Nähere Betrachtung im Jahresabschluss der AvP Deutschland GmbH verdienen die Zinsaufwendungen – einerseits wegen ihrer Höhe und andererseits wegen des naheliegenden Bezugs zur Finanzierung der Vorauszahlungen an die Apotheken. Offenbar war dies für das Unternehmen sehr bedeutend. Denn in der Bilanz für 2018 heißt es zu den Marktpreis- und Liquiditätsrisiken: „Für die Gesellschaft existieren aufgrund des betriebenen Geschäftsmodells nur Marktpreisrisiken im Bereich der Kreditzinsen durch die refinanzierenden Banken.“ Dazu habe das Unternehmen „durch Errichtung eines Konsortialkredits die strategische Zusammenarbeit mit dem Bankenkreis mit einer Vertragslaufzeit von 3 + 1 Jahren gefestigt“. Die finanziellen Risiken lägen im hohen Transaktionsvolumen und der „variablen Zinsausstattung der Abrechnungskonten“. Zinsniveauänderungen würden den Zinsaufwand unmittelbar beeinflussen. Weiter heißt es dazu: „Diesem Risiko wird durch den Einsatz von Zinssicherungsgeschäften (SWAPs) entgegengetreten.“ Die Kreditlinie betrage insgesamt 245 Millionen Euro und diene der Vermeidung von Liquiditätsengpässen. Die Beurteilung der Risikosituation habe ergeben, „dass für einen Zeitraum von drei Jahren keine, den Fortbestand des Unternehmens gefährdende oder die Vermögens-, Finanz- und Ertragslage wesentlich beeinträchtigenden Risiken bestehen“. Diese Einschätzung bezieht sich auf den Dezember 2018 und stammt vom Mai 2019. Doch es kam anders.

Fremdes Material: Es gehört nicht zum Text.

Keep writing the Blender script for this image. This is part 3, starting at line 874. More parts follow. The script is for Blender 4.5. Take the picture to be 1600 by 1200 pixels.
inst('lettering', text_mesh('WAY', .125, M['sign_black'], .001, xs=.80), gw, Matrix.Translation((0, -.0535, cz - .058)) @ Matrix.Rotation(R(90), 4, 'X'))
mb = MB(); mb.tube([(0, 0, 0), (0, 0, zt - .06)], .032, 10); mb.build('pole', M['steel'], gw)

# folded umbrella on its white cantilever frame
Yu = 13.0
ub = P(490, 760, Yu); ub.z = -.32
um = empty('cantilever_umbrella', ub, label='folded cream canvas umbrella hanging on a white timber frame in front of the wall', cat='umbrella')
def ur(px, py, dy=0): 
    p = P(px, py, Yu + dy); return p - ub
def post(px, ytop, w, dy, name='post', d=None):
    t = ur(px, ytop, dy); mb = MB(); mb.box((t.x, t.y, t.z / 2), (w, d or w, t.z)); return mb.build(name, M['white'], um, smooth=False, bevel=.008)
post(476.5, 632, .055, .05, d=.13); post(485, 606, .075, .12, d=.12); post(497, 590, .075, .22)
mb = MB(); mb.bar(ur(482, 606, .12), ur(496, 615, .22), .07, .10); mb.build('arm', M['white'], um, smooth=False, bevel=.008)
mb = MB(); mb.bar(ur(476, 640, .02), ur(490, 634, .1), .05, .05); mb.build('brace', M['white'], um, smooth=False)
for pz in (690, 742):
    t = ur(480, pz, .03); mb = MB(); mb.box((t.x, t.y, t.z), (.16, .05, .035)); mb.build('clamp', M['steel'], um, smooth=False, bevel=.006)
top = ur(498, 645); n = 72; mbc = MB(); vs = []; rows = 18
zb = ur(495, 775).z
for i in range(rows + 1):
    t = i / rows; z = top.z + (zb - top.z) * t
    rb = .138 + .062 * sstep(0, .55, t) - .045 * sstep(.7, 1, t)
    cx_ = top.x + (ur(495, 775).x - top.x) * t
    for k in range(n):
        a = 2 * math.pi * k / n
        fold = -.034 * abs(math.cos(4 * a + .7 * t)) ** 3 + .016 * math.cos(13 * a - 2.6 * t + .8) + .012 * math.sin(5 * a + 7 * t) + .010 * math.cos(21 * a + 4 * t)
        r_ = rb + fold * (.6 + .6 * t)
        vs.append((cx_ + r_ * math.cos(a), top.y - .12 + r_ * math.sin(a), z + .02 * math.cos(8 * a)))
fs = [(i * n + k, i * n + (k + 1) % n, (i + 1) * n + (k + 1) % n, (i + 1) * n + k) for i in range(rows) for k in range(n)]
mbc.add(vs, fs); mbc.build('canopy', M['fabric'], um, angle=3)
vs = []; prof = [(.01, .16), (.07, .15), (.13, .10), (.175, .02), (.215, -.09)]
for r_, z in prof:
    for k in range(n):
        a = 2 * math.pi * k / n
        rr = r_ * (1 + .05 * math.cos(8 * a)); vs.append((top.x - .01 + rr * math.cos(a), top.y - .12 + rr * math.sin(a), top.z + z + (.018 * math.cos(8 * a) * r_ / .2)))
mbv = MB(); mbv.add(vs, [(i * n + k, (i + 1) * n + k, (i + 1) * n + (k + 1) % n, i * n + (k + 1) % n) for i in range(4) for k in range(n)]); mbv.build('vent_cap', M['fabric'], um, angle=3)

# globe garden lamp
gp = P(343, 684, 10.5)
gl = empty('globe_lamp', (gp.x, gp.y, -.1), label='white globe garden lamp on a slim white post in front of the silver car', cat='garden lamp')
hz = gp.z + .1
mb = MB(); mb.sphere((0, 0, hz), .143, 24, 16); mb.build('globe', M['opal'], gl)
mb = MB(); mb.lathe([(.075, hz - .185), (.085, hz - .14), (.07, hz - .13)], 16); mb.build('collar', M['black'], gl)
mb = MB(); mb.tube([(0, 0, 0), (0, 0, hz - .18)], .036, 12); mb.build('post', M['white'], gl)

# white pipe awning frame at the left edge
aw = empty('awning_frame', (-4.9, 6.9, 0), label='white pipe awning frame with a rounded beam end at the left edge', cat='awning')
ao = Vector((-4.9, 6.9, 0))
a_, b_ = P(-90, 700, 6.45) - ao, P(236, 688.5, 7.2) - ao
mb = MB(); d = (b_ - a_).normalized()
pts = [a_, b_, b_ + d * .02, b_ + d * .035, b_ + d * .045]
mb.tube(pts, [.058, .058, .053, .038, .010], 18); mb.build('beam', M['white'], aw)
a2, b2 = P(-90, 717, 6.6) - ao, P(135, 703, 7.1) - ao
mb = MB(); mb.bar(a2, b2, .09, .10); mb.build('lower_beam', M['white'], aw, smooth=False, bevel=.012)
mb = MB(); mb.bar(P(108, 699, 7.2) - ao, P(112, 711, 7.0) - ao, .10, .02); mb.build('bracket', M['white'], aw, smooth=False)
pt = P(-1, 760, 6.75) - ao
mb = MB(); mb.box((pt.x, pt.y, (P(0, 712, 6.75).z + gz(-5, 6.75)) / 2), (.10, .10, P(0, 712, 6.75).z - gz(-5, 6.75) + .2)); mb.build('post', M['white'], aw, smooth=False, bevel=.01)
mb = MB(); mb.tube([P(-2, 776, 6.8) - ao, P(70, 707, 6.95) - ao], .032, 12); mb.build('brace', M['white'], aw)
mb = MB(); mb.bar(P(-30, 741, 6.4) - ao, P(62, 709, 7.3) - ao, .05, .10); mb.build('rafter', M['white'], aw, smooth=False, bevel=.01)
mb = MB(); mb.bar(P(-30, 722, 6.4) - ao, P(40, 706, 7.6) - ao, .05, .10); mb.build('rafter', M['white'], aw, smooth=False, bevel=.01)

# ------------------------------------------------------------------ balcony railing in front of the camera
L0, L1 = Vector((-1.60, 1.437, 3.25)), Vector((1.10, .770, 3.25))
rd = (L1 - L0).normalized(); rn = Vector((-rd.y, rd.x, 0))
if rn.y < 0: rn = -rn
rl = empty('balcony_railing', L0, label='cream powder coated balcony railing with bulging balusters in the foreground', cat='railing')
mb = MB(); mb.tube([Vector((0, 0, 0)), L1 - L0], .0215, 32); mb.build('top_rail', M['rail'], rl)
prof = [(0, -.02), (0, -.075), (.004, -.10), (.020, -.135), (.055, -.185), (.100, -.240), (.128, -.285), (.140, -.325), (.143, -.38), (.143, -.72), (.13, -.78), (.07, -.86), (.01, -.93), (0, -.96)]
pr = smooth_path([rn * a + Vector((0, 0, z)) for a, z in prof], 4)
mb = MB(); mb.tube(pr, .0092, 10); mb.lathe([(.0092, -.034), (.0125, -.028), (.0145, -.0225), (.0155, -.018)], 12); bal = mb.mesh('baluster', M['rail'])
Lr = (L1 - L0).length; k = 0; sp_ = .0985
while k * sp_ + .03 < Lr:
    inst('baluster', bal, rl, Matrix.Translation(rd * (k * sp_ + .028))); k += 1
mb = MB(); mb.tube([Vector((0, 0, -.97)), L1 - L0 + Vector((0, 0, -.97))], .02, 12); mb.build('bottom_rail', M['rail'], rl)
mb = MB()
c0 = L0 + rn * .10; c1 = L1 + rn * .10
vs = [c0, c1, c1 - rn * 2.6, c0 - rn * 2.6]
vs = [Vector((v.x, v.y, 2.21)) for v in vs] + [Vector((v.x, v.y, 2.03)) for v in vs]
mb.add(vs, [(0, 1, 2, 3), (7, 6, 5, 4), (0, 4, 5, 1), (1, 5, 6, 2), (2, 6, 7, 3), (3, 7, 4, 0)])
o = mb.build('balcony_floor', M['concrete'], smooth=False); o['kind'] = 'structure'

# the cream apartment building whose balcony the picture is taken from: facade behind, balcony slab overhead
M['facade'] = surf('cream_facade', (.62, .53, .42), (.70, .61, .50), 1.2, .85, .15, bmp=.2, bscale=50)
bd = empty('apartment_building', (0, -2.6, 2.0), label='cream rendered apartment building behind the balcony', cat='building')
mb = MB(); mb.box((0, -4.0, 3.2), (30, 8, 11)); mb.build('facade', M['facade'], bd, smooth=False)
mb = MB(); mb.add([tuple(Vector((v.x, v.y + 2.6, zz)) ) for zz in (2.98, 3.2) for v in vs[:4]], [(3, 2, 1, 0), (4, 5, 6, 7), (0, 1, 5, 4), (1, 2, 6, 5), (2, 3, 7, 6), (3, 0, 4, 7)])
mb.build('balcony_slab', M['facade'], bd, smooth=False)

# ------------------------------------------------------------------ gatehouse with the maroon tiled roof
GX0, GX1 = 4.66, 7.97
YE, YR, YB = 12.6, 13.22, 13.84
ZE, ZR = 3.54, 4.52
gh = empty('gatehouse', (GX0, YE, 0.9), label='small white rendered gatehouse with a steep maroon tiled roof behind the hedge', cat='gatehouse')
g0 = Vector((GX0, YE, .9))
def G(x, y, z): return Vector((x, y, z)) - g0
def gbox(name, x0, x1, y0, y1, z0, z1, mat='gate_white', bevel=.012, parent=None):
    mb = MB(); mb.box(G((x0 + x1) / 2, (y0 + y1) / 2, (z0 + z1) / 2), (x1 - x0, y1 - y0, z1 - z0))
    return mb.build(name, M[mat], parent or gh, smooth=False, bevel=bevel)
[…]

Zinsswaps: Absicherung oder Spekulation?

Zinsswaps dienen dazu, Verbindlichkeiten mit variablen Zinssätzen gegen solche mit festen Zinssätzen zu tauschen, um sie besser kalkulieren zu können. Doch stellt sich die Frage, warum hier überhaupt Kredite mit variablen Zinssätzen vereinbart wurden. In der Bilanz der AvP Deutschland GmbH für 2018 wird berichtet, den Zinsswaps stehe eine Rahmenkreditvereinbarung über 245 Millionen Euro mit variablem Zinssatz gegenüber. Außerdem werden die am Jahresende 2018 bestehenden Zinsswaps aufgelistet. Sie beziehen sich auf ein Volumen von 80 Millionen Euro und haben meist eine Laufzeit von zehn Jahren. Der größte Teil stammte damals noch aus den Jahren 2009 bis 2012, als die Dauer der Niedrigzinsphase noch nicht absehbar war. Allerdings wurden sogar 2018 noch Zinsswaps über 25 Millionen Euro abgeschlossen. Zum Bilanzstichtag Ende 2018 hatten alle Swaps zusammen einen negativen Zeitwert von fast 5 Millionen Euro. Dieser Wert kann sich während der langen Laufzeit ändern. Doch auch die Swaps mit Fälligkeiten in den Jahren 2019 und 2020 hatten negative Zeitwerte von mehreren Hunderttausend Euro. Diese Daten lassen jedoch viele Fragen offen. Lagen die hohen Zinsaufwendungen eher an einer ungünstigen Zinsvereinbarung oder an den Swaps? Wurde das Unternehmen zum Opfer der unerwartet langen Niedrigzinsphase oder wurde versucht, die Erträge mit Zinsspekulationen aufzubessern? Was auch immer die Antworten sein mögen, können sie vielleicht Probleme des Unternehmens aufzeigen, aber sie können wohl nicht erklären, weshalb plötzlich Millionenbeträge fehlen sollten.